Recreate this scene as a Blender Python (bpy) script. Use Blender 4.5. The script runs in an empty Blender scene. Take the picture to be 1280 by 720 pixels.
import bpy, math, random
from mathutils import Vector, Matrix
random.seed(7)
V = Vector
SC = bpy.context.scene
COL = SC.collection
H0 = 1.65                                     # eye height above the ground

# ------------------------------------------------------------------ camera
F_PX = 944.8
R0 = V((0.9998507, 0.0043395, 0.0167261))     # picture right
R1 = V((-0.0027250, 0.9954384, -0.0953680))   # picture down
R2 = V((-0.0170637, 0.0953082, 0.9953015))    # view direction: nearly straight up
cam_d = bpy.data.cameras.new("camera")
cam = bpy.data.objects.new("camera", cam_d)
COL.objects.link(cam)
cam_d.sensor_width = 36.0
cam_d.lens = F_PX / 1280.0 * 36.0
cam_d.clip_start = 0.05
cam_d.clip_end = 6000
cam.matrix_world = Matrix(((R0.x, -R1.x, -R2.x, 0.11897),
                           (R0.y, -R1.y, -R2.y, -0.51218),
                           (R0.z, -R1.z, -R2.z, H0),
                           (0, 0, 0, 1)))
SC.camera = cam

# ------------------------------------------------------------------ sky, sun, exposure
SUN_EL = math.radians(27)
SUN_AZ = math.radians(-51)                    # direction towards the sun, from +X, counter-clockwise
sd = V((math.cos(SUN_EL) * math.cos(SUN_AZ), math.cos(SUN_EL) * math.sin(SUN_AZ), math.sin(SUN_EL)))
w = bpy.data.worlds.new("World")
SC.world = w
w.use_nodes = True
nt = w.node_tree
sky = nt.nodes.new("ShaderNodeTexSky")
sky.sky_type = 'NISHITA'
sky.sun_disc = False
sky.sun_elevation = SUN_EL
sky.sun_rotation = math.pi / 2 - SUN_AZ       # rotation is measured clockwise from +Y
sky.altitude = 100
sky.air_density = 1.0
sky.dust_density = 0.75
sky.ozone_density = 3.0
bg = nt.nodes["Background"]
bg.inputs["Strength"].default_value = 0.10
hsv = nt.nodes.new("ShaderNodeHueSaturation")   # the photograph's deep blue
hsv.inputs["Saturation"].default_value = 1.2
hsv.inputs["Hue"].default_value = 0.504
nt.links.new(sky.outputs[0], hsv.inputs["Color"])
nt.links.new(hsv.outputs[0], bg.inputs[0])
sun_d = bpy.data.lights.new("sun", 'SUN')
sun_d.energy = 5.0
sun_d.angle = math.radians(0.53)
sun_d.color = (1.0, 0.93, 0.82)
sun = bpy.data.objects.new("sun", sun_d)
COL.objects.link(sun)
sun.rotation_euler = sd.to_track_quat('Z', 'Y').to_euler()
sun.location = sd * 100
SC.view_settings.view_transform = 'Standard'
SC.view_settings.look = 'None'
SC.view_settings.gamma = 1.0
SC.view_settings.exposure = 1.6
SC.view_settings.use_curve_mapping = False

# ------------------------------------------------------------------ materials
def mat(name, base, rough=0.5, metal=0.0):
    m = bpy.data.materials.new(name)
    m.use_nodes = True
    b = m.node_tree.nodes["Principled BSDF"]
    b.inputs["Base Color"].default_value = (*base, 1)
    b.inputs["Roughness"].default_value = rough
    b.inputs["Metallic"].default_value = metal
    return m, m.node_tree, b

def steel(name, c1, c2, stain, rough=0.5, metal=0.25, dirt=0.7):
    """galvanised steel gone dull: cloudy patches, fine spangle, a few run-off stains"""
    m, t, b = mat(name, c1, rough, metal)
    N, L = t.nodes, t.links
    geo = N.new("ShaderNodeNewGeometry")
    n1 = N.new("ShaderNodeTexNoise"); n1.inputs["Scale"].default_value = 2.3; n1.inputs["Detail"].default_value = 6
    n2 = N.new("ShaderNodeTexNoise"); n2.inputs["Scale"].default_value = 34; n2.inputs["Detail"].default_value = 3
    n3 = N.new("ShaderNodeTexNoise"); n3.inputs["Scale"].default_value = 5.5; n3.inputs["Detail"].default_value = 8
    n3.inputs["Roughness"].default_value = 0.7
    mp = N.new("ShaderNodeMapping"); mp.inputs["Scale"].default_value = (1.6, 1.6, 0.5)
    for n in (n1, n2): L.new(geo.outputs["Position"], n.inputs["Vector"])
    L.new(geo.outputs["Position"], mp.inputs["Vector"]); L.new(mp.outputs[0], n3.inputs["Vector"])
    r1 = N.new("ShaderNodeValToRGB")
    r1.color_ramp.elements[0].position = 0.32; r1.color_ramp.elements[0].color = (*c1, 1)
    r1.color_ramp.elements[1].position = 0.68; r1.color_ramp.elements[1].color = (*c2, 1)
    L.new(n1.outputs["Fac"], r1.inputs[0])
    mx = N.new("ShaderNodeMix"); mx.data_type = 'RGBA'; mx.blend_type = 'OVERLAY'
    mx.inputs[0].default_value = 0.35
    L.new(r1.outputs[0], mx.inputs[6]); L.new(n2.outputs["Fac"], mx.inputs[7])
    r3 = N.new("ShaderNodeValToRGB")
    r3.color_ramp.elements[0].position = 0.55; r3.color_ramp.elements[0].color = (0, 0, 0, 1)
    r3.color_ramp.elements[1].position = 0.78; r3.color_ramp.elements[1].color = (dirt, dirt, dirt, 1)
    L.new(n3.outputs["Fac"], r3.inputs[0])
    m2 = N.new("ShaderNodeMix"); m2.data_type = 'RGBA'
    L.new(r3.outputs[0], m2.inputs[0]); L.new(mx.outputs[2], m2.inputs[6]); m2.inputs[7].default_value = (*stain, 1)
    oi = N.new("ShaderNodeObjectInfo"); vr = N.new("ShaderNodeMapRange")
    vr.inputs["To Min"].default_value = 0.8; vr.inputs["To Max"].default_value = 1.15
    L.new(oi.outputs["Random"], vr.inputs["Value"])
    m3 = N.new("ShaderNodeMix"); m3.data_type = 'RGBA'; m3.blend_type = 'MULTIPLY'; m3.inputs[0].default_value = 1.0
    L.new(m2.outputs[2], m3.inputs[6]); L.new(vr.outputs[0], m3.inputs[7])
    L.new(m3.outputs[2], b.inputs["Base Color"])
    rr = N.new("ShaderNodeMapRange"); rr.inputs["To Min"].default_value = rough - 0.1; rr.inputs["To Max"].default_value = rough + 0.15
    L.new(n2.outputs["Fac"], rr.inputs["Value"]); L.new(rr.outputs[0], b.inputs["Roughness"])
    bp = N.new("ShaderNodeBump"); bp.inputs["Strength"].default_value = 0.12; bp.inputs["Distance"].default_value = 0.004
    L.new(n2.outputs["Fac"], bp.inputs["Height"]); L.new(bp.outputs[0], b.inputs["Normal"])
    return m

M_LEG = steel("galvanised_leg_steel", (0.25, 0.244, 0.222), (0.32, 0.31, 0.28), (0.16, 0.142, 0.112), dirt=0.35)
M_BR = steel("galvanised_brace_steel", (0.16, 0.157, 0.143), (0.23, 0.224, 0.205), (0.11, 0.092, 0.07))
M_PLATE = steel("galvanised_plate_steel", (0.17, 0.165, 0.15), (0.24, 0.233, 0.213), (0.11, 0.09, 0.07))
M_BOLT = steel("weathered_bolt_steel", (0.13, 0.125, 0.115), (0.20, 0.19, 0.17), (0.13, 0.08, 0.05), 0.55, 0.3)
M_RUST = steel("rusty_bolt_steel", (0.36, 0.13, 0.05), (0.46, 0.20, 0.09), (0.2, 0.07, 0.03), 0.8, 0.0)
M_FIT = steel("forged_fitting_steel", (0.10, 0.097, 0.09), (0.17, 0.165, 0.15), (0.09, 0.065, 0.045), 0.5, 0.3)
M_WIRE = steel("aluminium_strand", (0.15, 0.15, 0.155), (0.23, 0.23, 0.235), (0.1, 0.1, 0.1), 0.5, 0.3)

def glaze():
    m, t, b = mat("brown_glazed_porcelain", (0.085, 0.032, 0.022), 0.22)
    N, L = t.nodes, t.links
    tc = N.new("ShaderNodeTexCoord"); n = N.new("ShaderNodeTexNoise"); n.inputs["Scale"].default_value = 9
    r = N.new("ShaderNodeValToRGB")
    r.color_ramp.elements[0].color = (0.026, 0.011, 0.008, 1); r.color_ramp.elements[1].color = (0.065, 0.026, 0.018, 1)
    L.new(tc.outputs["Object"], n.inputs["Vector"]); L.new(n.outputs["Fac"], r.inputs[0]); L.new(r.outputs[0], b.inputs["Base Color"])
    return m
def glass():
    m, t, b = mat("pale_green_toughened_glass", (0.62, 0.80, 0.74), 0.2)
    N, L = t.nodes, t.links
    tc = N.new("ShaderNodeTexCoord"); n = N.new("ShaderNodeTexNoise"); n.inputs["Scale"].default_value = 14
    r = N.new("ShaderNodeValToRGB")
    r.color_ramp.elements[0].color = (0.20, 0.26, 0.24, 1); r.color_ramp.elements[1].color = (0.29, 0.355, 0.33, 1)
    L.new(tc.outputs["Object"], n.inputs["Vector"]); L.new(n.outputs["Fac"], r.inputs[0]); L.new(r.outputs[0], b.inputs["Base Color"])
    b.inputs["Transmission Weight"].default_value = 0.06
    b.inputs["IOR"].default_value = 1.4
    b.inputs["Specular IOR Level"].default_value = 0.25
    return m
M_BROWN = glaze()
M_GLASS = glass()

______

> Exercise:
Give again, word for word, the lines of the listing, starting at its first line and ending with the line containing "above the ground".

> Worked answer:
Recreate this scene as a Blender Python (bpy) script. Use Blender 4.5. The script runs in an empty Blender scene. Take the picture to be 1280 by 720 pixels.
import bpy, math, random
from mathutils import Vector, Matrix
random.seed(7)
V = Vector
SC = bpy.context.scene
COL = SC.collection
H0 = 1.65                                     # eye height above the ground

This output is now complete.